Turns out you pick what you want to hear from Spotify and also get a Pandora-like radio service.

What’s Pandora’s end game?

EXTINCTION!

What Westergren has done right is get apps in cars. That’s what built Sirius XM, he’s following their blueprint. As for comparing Sirius XM with Pandora, the day Pandora gets Howard Stern on the service is the day I change my opinion. Pandora is just a bunch of stuff you don’t want to hear mixed amongst a few unknown gems that make you feel good because you discovered them. Is this the future of music discovery? Panning for gold? No, on the Internet people deliver gold right to your inbox. Pandora is inefficient.

But that’s just my personal bias. Your mileage may vary. You may like Pandora, that’s fine with me.

But why should you be obligated to ensure Tim Westergren and his company make more money? It’s like Bank of America e-mailing me to support deregulation of the financial sector because I’ve got an account there. How is this going to benefit me? How is it going to benefit the listener if Pandora pays fewer royalties?
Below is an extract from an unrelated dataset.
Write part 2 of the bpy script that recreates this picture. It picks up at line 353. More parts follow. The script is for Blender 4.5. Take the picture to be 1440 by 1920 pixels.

It’s not like my computer is gonna turn into an ATM and spit out cash.

Greed. That’s what our country runs on. Everybody’s willing to step on another to get even more. It’s not only Westergren and bankers, it’s artists, it’s everybody. Class warfare? It’s what we’ve got all day long. Teachers are chumps who should be pushed down the food chain. Military men and women are lauded, just don’t make me join their ranks and while we’re at it, let’s lower their benefits.

It is not my obligation to improve Pandora’s business model. It’s not my obligation to make the stock go up and line Pandora’s pocket.

I’m stunned that Tim Westergren is too blind to see this.